I gave a little more thought to the question asked in
Moment magazine of "What does it mean to be pro-Israel today?" that I
briefly answered on Friday.
I would like to expand the answer, and to narrow the question a little bit, to "What does it mean for Jews to be pro-Israel today?"
If you are Jewish, then you are more than just someone who shares a belief system with other Jews. You and the Jewish people also share nationality, culture, and a long-standing emotional ties to the Land of Israel with your fellow Jews. As Jews colloqually say, you are a "member of the Tribe."
You are, effectively, family. And family members, when they are not dysfunctional, are expected to love each other unconditionally.
Of course we fight. Of course we argue. Of course we get passionate, and angry, and emotional. But the undercurrent of all these actions is love. We want what is best for our family, for our people, for our nation, and we are willing to fight for what we believe is right, even when most others disagree.
Israel, both in its geographic and its political incarnation, is our home. We can disagree and argue over what is best for Israel, and in fact we do. And as long as the dominant emotion behind the disputes remains love, all is fair.
But there are two things that family members do not do to each other.
One is that they do not air their disagreements in public. They do not go to media outlets outside of their community to disparage their own. They especially do not tell their family's sworn enemies that they agree with them and disagree with their own people. When one does that, it indicates that he or she is more interested in their own selfish agenda than in bettering their people. It is effectively a declaration of independence from the family, a statement that one believes that the family's actions are so reprehensible that one does not want to be associated with them anymore.
Anyone is free to do this, of course. But their actions show that they are not behaving out of love, but rather out of spite. It shows that they are taking themselves out of the community and that they respect their own people so little that they cannot stomach trying to fit in anymore.
That is not how family members behave.
And the other thing that loving family members do not do to each other is to assume that when others within the community do anything seemingly disagreeable, that they are automatically guilty.
When anything happens in Israel that looks bad on the surface, the vast majority of the time it can be shown to have been misunderstood or even fabricated. The psyche of Israelis is one of morality; while there might be exceptions one cannot fairly say that Israel is an immoral country. There is always another side to the story, one that sadly does not get the publicity of the seemingly bad one.
To be pro-Israel is to start with the assumption that Israel is right, and to be skeptical when things look otherwise. In the end, perhaps the explanation will not be satisfactory, but one needs to make the effort to at least find out what it is. If you are truly pro-Israel you would first do everything possible to find out the truth. That is what support means. And that is what family members do for each other.
When you start assuming that your family's actions are abhorrent before you even investigate their side of the story, you are placing yourself outside the community.
These two metrics show who is pro-Israel and who is not. Criticizing Israel or Jews is not inherently anti-Israel or anti-semitic, but criticizing them in the pages of Al Akhbar or the Guardian is.
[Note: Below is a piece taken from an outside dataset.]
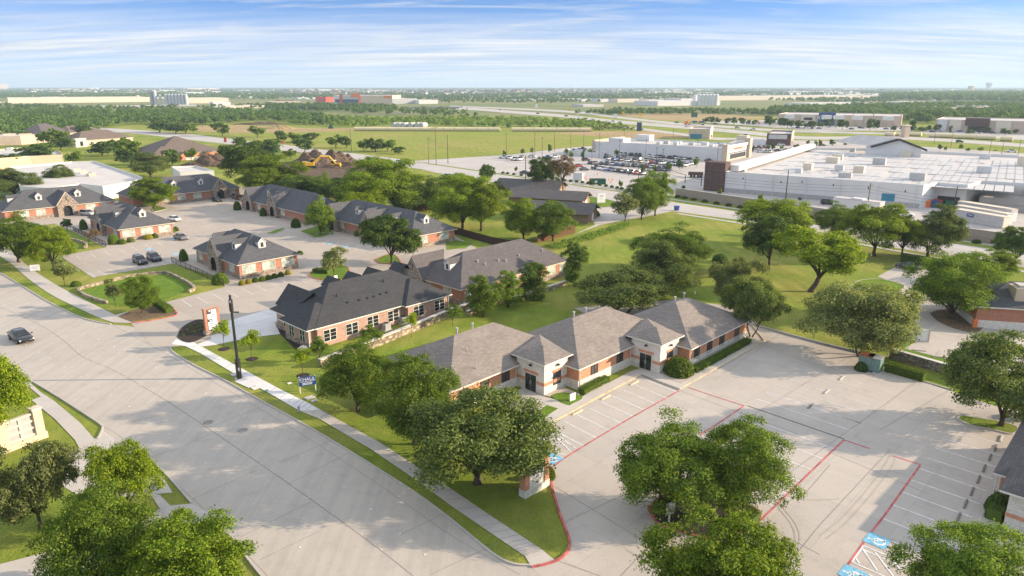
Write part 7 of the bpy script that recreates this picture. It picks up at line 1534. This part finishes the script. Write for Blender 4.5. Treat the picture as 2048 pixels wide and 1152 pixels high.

Lobbying your own community institutions to change is admirable; lobbying outside parties to force your community to change is reprehensible. Doing that shows that you care more about pleasing the rest of the world than about your own people. It doesn't matter that Israel's enemies can read our criticisms of each other in Ha'aretz - what matters is that the
intended audience is your own people. Nothing needs to be hidden, but publicly disparaging your own people in venues that are not friendly to them indicates that you do not believe you are a member of your people any longer.
Similarly, hearing a rumor or a report that makes it sound like your relatives did something bad and jumping to the conclusion that it is symbolic of an inherent evil that pervades your own people is not what a loving family member does. They would find out the truth, and trust what their own relatives say above what a newspaper says, all else being equal.
In short, being pro-Israel means treating it the way you would treat your own loving family.
Any member of the Jewish community is free to leave. They are free to cut all ties with their family. But they are not free to claim that they are criticizing out of love when their actions show that they have no love for Jews or Israel. When they act against the family as a whole, they should not be surprised to no longer be treated like a family member.